Maine de Biran: Affection
Affection
• « Nous comprenons sous le titre général d’affections tous ces modes simples et absolus du plaisir et de la douleur, qui constituent une vie purement sensitive ou animale hors de toute participation du moi » (E, 277). Le résultat de l’analyse des facultés de l’être sentant et pensant conduit progressivement Biran à distinguer chez le sujet sentant et pensant quatre « classes de modifications » essentiellement différentes et quatre « systèmes » qui leur correspondent, affectif sensitif perceptif, aperceptif. Le système affectif ou sensitif simple « comprend toutes les affections internes ou externes de la sensibilité sans le secours de la volonté ou la participation active du moi ». (A, 138)
•• Biran découvre « une classe entière de facultés passives exclusivement subordonnées aux impressions ou qui ne se développent qu’avec elles et que par elles » (E, 277-278). Il y a une vie affective en deçà de toute conscience et qui reste insaisissable par la conscience. La sensibilité passive est en effet « hors de toute relation au moi et de toute relation connue à des existences étrangères » (E, 277). L’on peut donc vivre et être affecté « sans connaître sa vie propre » (E, 279). C’est pourquoi la vie affective est aussi chez l’homme de l’ordre de l’impersonnel et de l’irreprésentable, les affections se trouvant, « par leur nature hors du système de la connaissance » (E, 279). Les affections forment la trame d’une vie qui « opère en nous sans nous » et dont il ne peut y avoir « qu’un sentiment vague », « sorte d’existence intérieure que nous pourrions appeler impersonnelle puisqu’il n’y a point encore de personne ou de moi capable S’apercevoir et de connaître ». (E, 288) Cette vie affective donne toutefois la tonalité de base de notre existence. Qu’est-ce que notre tempérament si ce n’est en effet l’enchaînement des affections variables qui s’impose à nous comme un « destin » (E, 291) ? Comme « tout retour nous est interdit » sur ces affections, nous voici placés devant « la partie de notre être sur laquelle nous nous sommes le plus totalement aveuglés » (E, 291). Maine de Biran disait déjà dans le Mémoire sur la décomposition de la pensée : « Cette physionomie n’a point de miroir qui puisse la réfléchir à ses propres yeux, ou la mettre en relief hors d’elle-même » (D, 29) Il dira encore dans les Rapports du physique et du moral de ïhomme que l’âme sensitive « n’a point de prise pour se saisir sous aucune de ses formes variables et disparaît à l’instant même que le moi veut l’approfondir, comme Eurydice qu’un coup d’œil rejette parmi les ombres » (RPM, 128). De‘ cette situation « vient l'impossibilité où chacun se trouve de connaître à fond ce qu'est un de ses semblables comme vivant et sentant et de manifester ce qu 'il est en lui-mème » (D, 29).
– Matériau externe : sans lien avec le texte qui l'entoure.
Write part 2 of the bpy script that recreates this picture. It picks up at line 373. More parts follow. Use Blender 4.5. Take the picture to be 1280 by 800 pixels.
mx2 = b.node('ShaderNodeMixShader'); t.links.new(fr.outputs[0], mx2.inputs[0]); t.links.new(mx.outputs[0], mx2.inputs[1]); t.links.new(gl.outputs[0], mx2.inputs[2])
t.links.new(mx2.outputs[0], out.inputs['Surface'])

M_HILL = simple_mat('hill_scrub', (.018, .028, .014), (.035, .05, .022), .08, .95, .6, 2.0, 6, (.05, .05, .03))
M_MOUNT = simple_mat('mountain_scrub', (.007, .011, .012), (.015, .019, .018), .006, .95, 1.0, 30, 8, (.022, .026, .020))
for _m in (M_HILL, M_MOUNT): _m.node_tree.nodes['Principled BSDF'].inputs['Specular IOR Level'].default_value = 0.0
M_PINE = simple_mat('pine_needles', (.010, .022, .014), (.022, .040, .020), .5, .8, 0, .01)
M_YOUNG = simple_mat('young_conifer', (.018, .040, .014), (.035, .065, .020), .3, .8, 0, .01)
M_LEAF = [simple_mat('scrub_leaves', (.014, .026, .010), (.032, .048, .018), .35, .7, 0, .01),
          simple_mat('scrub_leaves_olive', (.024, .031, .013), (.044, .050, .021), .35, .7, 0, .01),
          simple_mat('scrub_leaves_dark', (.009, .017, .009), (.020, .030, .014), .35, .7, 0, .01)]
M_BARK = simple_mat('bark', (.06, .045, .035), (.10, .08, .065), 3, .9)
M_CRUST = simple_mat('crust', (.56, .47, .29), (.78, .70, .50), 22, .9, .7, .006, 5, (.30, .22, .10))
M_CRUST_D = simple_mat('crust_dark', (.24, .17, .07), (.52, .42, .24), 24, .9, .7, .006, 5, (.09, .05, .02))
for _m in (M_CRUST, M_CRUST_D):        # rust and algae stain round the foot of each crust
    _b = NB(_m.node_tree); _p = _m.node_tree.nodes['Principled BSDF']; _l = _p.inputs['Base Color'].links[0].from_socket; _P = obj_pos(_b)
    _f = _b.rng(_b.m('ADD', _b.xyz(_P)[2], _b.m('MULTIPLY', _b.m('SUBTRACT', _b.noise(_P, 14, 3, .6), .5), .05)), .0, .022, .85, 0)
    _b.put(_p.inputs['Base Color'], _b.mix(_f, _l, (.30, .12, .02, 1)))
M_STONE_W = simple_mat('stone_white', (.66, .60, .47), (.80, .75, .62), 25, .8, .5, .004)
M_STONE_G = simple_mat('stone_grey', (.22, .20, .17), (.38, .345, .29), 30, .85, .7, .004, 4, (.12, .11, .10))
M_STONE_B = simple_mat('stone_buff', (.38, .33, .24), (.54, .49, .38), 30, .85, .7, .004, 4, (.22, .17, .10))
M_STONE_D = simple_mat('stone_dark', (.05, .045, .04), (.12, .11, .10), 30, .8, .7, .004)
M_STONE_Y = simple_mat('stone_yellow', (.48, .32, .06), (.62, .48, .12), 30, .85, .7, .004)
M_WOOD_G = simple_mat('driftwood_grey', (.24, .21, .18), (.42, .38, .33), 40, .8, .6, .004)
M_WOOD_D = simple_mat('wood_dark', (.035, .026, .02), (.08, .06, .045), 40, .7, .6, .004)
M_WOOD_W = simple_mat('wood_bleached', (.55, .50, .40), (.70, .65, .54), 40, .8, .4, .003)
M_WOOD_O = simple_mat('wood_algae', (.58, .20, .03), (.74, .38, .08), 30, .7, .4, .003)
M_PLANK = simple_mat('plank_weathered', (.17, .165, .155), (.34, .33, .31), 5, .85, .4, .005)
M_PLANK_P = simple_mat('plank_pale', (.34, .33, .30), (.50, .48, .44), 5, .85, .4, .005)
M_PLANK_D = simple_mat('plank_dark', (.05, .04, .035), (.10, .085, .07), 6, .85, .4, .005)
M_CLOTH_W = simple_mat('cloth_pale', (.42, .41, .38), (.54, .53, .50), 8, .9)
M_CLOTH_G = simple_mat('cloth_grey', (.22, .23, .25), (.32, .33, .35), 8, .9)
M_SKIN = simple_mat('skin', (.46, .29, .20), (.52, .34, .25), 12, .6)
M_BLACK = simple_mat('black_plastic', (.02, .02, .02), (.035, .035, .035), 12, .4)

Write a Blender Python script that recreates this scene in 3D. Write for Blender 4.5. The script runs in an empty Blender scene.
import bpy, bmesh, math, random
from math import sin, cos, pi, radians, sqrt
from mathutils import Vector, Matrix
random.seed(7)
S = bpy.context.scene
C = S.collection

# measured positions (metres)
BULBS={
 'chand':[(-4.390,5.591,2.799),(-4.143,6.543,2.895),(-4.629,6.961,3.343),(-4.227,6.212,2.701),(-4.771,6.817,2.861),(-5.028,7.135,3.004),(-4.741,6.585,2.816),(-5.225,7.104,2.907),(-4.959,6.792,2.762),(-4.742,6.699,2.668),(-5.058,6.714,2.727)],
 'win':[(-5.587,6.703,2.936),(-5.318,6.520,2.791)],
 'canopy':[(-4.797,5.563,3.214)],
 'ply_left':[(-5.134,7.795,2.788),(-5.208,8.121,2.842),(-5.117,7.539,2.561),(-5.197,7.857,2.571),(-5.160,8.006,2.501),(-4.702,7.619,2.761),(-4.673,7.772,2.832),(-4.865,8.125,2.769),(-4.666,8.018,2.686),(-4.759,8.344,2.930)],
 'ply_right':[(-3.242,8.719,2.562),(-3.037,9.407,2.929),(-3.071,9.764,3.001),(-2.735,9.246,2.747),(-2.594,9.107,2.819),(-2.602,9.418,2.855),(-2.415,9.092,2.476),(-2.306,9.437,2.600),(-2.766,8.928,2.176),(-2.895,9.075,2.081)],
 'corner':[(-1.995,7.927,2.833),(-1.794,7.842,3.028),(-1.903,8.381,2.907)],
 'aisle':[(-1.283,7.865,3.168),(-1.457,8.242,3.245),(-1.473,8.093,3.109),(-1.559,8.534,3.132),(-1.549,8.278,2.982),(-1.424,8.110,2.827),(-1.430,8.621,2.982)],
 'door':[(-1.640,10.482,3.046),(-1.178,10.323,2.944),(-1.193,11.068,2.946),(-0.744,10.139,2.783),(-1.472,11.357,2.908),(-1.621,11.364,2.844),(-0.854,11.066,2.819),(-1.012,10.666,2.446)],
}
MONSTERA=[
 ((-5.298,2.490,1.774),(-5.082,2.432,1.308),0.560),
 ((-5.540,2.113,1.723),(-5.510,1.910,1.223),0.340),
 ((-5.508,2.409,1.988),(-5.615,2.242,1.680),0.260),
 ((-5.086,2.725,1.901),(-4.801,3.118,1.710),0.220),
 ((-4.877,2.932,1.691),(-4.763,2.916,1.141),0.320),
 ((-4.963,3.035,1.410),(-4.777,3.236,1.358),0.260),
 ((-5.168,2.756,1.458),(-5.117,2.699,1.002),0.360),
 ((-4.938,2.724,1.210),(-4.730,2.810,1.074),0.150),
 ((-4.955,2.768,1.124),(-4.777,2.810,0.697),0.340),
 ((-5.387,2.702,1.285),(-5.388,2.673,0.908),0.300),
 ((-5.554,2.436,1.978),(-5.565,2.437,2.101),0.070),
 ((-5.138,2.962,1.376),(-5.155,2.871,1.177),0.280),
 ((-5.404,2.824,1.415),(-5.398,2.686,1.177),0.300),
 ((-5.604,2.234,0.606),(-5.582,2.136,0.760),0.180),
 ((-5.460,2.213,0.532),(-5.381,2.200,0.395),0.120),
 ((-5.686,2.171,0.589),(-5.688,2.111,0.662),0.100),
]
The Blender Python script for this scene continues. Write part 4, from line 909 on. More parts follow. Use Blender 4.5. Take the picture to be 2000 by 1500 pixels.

••• La description de la vie affective nous met-elle sur la voie d’un inconscient psychologique ? Comme l’affection pure est hors de la conscience, il n’y a évidemment pas d’inconscient psychologique : la conscience est toute la psychologie. Par contre la vie affective nous met sur la voie d’un inconscient organique. La vie psychologique est sans cesse traversée par « l’étrangeté » de ces affections obscures (répugnances, attraits, sympathies, bizarreries etc.) qui, bien qu’elles soient formées hors du moi et se « trouvent par là même hors de la chaîne de notre existence aperçue », influent sur « l’état actuel de l’être sensible et intelligent » (E, 305). Cependant, les traces plus ou moins vives que ces affections ont laissées dans la vie organique sont étrangères à toute conscience et à tout souvenir conscient : elles ne « peuvent s’y réunir (qu’) accidentellement en vertu de quelque association fortuite » comme le montrent les rêves. Les états de délire, de manie, de mélancolie etc. manifestent au dernier degré la persistance opiniâtre de ces traces et leur enchaînement spontané. Dans la sphère de l’inconscient sensible et vital, les affections pures ne sont ni la personne, ni le moi, ni la pensée. Elles sont la vie sentante, impersonnelle et aveugle, où on ne trouve ni temps, ni souvenir, ni mémoire, bref la vie, insensible au moi, de l’organique.